I made two embarrassing errors:
~ I called it jealousy, when I should have called it envy. Jealousy is when you fear someone covets what you already have. Envy is when you covet what others have.
~ I was trying, still, to be a bit cutesy about the whole thing. I’d never had a straight conversation with anyone about envy, and I was, frankly, nervous. I held back a bit.
Revisiting it, though, the gist of it holds true. Envy is a big, ugly secret. But it’s a normal part of a writing career. I encourage you to take a look at where I started the conversation, then come back to these addenda — the subtext and the even bigger, uglier, normal bits I’m going to blab.
Bleed? Blab.
Anyway, here’s the original post:
Part One
Part Two
Part Three
Publishing is a zero sum game, sorta.
Writing is infinite. But the business is…mostly…not.
I know. I’m contradicting what I said in Part Two of my SFWA post. But I am positing that both sentiments are true. There is no single saucepan of success AND there are only so many eyeballs, so many publishers and magazines, so many awards and grants and fellowships. Sure, new ones pop up all the time, and the gates around publishing have crumbled, making way for a kind of amazing, chaotic democracy. When I say there are finite resources, I’m still talking those which are, as they say, “career-making.” The “pedigree” stuff.

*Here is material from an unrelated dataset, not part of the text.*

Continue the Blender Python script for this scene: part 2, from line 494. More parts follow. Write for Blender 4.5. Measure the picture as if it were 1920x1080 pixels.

I’m not a snob. I’m a big believer in getting work out, even to bitty places, because your work does you no good on your hard drive where no one can see it*. We write to be read. However, when it comes to…reality, and making a living, it’s hard to argue with a story in The New Yorker, a Nebula, or NEA — which are finite resources (see what I mean?). So, in a sense, it is zero sum: someone else winning means I have not won.